4/19/18

Pierre residents blaming GOP for flooding potential



The silt filling the Missouri River main stem dams has significantly reduced the storage for runoff in the upper basin.

A planned US Army Corps of Engineers real-time network of snow pack and precipitation monitors has not been funded by Congress leaving Senator Mike Rounds (earth hater-SD) wondering whether he'll be sandbagging his property again. The river/reservoir system had 64 million acre-feet stored at this point in 2011.
A crew of five from the U.S. Army Corps of Engineers Northwest Division from headquarters in Omaha flew up Tuesday in a federal twin turboprop which they used to follow the river to Bismarck after noon Wednesday for a similar meeting. They were joined in Pierre by a handful of Army Corps river managers stationed at Lake Oahe, the second biggest dam in the system. Late Wednesday, The Associated Press reported out of Helena, Montana, on new flooding in that region caused by runoff after a winter that approached or exceeded record snowfall across much of Montana. Water was washing out roads, flooding fields and spilling rivers and streams over their banks much of the northern part of the state. Montana Gov. Steve Bullock declared a flooding emergency Wednesday in seven counties, the Fort Belknap Indian Reservation and the town of Chester.
Read the rest here.

According to a source close to the Rounds family Mike had been considering resigning from the US Senate but has now settled nicely into the Trump swamp. No stranger to swamps the former governor, after having built a house in a swamp that flooded in 2011, received a generous self-reimbursement from insurance coverage underwritten by his own company knowing Lake Sharpe is filling with silt. A federal judge has ruled in favor of flooding plaintiffs for each year except for 2011.

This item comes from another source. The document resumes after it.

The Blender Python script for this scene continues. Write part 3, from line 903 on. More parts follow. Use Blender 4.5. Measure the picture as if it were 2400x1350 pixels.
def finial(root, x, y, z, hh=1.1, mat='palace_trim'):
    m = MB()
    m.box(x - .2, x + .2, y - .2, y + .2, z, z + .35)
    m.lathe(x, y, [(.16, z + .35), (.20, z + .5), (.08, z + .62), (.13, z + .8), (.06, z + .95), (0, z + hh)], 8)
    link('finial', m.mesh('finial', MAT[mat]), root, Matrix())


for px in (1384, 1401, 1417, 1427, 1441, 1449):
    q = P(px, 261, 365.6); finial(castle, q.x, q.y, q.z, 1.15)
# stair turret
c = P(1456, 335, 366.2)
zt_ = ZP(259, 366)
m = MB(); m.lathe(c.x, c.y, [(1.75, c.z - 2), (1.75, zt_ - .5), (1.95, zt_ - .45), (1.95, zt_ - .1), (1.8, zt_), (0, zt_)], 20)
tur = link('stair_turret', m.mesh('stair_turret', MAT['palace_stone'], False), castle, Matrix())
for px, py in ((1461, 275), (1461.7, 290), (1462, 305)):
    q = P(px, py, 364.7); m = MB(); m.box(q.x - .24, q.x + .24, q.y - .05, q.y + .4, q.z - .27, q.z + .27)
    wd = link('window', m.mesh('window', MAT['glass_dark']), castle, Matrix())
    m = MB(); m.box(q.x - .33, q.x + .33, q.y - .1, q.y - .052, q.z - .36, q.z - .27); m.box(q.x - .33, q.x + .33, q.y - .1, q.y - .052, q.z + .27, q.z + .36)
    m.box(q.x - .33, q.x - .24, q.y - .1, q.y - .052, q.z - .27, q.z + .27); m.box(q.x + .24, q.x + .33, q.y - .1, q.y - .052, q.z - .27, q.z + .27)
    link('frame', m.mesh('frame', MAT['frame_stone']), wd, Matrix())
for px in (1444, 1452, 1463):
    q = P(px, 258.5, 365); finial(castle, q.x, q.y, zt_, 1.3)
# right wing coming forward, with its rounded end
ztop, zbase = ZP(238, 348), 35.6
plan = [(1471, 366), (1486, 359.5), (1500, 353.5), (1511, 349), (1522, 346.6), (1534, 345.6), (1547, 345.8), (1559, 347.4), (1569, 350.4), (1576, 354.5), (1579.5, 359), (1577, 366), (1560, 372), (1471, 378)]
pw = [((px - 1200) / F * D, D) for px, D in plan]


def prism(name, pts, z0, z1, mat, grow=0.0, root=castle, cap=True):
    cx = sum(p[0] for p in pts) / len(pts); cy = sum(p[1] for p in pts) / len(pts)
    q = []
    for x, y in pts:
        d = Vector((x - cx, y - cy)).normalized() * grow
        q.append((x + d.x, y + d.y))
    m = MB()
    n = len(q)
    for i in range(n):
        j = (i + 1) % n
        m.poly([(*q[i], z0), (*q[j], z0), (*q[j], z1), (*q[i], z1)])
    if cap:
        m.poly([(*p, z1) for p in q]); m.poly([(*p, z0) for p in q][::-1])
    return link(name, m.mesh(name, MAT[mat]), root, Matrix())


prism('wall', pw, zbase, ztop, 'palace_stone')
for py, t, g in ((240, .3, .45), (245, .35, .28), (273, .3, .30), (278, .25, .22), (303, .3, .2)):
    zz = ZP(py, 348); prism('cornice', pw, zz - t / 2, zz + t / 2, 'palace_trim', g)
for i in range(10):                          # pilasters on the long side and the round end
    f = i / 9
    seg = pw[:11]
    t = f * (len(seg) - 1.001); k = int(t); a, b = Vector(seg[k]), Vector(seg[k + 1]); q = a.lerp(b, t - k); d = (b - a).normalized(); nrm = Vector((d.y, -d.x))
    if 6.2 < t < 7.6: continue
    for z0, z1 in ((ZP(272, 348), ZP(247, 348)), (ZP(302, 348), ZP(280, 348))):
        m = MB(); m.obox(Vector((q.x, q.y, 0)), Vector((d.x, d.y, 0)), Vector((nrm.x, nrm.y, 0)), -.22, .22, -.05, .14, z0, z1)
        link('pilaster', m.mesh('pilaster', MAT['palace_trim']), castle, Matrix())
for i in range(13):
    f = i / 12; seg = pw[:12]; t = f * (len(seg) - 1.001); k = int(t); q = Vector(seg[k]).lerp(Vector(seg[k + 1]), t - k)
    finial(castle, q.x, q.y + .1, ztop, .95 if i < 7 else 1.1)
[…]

The poisoned Big Sioux River is out of its banks at Dakota Dunes where part-time resident earth hater Dan Lederman is likely preparing another frivolous lawsuit even though litigation costs to federal agencies are straining budgets. Sloppy record keeping continues to plague counties prone to flooding.

The death of the Missouri River ecosystem in South Dakota began with the European invasion, was accelerated by the Homestake Mining Company and sealed with the construction of the main stem dams.